Once I finally got my hands on the first rhubarb of the year in New York, I immediately thought of that cake. However, it felt like a big commitment to make this cake. (As usual – who do I feed a whole cake to?) But then I thought of another, very recent, culinary memory. In March, I went to the Bay Area and had dinner at Chez Panisse with a friend. Needless to say it was excellent, but the most amazing thing was the  grapefruit (I think?) sorbet they served for dessert – two heavenly scoops with a perfect meringue.

I had decided to not even attempt making it at home, because it would never be as good back in Berkeley. But with the rhubarb stalks in hand I changed my mind. The combination of rhubarb (rather than grapefruit) and meringue would echo my favorite cake from back home and I figured the mnemonic value of that combination might console me over the fact that I will never be able to replicate that magical dessert from Chez Panisse.


I went down my usual rabbit hole of internet research and surprisingly there are plenty of recipes for rhubarb sorbet out there – who would have thought? The New York Times has one, so does Epicurious. The only obstacle was that they all tell you to use that ice cream maker – because who doesn’t have one? I for once refuse to get one. No more kitchen clutter – as long as we live in New York at least. So I had to work around it.

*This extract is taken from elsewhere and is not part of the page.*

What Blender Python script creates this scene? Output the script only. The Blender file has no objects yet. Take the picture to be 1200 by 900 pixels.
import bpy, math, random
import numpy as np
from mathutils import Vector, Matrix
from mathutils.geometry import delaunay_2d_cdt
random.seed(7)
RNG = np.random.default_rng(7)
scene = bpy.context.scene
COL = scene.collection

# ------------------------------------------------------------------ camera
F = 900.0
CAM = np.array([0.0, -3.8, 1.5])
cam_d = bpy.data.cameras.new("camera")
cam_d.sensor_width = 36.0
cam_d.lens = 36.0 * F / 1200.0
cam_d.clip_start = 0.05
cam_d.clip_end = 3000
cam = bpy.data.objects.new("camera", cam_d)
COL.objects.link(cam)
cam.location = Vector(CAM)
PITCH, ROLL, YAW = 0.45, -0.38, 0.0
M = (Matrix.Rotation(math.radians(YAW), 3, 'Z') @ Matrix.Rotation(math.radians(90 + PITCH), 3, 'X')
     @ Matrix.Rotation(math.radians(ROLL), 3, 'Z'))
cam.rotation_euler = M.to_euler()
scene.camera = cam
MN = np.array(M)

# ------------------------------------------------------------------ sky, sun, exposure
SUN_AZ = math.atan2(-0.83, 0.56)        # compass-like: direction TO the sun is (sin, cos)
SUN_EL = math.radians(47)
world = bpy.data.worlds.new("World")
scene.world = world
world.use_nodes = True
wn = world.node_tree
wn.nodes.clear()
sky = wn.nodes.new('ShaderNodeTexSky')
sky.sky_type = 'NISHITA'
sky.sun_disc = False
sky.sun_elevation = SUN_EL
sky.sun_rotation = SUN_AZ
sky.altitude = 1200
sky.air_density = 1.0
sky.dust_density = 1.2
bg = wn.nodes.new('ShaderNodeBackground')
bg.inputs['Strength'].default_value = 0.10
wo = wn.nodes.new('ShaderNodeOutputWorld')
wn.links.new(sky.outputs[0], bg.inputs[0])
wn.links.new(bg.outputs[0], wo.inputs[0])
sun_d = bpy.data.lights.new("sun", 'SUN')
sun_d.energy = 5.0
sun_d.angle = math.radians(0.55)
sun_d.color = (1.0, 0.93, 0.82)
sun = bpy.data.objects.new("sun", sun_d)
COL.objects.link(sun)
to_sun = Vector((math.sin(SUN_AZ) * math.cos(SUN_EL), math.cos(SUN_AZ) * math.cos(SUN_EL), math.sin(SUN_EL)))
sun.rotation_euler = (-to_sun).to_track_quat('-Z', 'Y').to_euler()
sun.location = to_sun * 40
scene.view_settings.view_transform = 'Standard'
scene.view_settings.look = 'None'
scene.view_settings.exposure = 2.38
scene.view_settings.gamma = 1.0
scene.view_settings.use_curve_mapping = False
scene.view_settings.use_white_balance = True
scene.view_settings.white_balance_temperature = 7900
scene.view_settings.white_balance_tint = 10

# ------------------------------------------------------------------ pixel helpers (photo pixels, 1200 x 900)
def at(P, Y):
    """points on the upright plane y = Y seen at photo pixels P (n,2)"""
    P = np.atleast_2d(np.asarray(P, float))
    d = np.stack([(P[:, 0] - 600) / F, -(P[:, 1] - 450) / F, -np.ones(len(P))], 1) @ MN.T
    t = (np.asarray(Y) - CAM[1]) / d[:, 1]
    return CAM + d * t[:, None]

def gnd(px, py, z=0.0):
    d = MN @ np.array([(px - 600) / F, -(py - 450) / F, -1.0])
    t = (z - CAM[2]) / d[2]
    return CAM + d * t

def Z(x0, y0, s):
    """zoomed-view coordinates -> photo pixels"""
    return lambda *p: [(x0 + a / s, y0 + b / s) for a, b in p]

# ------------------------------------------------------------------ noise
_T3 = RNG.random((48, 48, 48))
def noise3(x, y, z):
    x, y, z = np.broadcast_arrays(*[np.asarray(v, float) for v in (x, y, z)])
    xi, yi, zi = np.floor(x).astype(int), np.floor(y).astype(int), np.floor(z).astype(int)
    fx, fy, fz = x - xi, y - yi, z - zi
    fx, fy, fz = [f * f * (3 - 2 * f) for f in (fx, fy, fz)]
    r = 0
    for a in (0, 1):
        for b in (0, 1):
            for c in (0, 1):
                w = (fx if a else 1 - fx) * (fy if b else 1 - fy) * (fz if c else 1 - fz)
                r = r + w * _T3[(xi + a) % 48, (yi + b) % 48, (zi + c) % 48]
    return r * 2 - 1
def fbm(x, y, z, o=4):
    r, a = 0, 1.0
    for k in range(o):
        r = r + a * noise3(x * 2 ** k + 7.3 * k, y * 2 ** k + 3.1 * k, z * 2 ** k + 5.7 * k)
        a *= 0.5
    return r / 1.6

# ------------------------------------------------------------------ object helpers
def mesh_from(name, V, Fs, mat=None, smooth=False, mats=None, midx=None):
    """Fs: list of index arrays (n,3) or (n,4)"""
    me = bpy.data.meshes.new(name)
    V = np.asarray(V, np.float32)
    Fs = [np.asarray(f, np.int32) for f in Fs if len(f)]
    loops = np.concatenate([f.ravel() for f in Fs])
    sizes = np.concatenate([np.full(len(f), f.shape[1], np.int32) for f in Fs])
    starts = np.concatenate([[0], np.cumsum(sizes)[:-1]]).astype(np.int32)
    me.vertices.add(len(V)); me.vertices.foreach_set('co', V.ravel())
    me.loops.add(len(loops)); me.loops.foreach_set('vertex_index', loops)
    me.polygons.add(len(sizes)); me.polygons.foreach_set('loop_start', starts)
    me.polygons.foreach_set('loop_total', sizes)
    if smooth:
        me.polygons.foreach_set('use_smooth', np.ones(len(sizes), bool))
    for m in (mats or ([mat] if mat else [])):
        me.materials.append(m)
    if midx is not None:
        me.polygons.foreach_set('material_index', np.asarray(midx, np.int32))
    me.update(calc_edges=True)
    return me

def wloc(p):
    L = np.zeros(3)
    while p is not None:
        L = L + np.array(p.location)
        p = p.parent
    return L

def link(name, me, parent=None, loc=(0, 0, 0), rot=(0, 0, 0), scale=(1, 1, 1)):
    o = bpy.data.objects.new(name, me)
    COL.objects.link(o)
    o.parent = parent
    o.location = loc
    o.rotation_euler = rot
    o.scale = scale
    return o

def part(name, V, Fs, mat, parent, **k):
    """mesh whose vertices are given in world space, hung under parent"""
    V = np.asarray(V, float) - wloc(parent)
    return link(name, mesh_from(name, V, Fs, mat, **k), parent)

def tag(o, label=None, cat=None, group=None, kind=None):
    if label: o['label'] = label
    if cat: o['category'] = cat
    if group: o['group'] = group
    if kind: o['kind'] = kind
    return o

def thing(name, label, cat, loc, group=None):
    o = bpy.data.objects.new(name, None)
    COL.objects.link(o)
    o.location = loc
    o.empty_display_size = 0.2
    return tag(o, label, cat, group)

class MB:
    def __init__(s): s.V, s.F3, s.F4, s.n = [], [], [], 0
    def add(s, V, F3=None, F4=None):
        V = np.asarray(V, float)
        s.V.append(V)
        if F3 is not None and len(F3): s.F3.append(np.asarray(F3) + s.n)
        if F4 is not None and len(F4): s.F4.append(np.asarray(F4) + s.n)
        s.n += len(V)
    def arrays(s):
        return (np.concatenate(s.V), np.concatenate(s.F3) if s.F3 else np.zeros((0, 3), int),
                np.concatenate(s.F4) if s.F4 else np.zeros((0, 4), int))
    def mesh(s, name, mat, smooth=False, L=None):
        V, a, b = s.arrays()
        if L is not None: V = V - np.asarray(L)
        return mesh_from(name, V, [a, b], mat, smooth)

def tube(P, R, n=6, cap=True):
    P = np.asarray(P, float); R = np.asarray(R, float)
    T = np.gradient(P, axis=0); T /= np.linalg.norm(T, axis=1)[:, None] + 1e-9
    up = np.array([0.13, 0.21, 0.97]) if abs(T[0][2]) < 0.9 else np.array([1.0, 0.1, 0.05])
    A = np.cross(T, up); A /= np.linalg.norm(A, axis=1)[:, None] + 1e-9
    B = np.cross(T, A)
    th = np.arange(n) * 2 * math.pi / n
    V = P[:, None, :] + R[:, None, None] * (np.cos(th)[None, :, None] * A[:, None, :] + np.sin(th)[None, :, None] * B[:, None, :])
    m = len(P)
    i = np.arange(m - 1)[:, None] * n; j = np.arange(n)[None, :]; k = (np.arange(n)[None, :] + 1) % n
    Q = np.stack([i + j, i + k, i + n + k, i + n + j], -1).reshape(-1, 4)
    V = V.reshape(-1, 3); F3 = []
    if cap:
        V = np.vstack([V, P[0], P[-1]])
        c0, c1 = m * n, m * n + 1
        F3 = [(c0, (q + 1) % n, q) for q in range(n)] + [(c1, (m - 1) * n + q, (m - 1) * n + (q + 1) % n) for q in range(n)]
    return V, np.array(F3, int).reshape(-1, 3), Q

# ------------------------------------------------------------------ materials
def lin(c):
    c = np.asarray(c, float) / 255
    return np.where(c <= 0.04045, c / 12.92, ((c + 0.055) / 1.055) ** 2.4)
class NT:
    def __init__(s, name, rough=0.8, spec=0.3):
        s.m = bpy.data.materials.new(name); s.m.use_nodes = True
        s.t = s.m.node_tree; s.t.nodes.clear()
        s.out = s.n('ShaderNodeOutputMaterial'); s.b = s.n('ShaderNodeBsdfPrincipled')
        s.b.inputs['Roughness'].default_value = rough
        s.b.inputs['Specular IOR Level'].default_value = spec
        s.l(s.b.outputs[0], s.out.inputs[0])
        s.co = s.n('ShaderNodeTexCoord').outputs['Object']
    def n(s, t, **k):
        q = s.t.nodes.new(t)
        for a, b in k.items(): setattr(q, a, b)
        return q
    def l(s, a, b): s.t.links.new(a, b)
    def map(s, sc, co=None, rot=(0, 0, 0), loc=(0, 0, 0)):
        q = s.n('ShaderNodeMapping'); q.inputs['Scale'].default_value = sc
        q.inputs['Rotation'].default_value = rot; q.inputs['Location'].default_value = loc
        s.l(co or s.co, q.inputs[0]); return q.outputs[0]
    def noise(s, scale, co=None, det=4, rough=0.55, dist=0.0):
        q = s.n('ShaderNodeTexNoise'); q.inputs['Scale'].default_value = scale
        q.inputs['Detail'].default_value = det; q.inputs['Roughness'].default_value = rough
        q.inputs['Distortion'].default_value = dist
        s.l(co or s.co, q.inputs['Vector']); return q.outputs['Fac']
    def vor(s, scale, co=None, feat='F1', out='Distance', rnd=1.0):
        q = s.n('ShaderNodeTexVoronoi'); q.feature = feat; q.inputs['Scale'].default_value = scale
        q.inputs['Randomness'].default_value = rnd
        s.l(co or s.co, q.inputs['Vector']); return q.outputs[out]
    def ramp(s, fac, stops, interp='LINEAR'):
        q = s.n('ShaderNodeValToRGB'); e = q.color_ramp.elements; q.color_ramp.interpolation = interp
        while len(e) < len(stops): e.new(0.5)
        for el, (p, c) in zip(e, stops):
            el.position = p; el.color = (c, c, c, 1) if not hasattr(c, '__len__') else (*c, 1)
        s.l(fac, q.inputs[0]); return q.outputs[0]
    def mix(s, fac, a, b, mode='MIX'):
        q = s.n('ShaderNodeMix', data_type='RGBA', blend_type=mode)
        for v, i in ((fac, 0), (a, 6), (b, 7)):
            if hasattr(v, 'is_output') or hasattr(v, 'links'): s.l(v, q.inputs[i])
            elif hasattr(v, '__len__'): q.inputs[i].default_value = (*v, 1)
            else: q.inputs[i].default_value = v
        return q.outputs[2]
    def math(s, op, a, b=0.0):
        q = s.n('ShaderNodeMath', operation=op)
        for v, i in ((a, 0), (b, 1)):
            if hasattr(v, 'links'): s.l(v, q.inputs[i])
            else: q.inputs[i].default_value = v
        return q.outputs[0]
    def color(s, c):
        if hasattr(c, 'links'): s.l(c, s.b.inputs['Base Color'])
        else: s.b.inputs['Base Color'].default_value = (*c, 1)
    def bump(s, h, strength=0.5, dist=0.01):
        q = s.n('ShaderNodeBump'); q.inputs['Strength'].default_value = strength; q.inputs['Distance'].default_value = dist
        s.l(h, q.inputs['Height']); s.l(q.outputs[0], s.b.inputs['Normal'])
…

The recipes are all pretty much the same: one pound of rhubarb, cleaned and cut into pieces, one cup of sugar and one cup of water, maybe two tbsp of lemon juice. I added a piece of cinnamon, because that’s a traditional flavor combination to me.

Put it all in a pot and boil for 10 minutes. The rhubarb will be soft by then. Remove the cinnamon and blend with the immersion blender until there are absolutely no pieces left.

I let it cool on the counter top, then a little more in the fridge. And then I put it in a bowl and stuck the bowl into the freezer. Every 15 min or so I whisked vigorously, until there were no big ice crystals left et voilà – perfect sorbet without that annoying ice cream maker.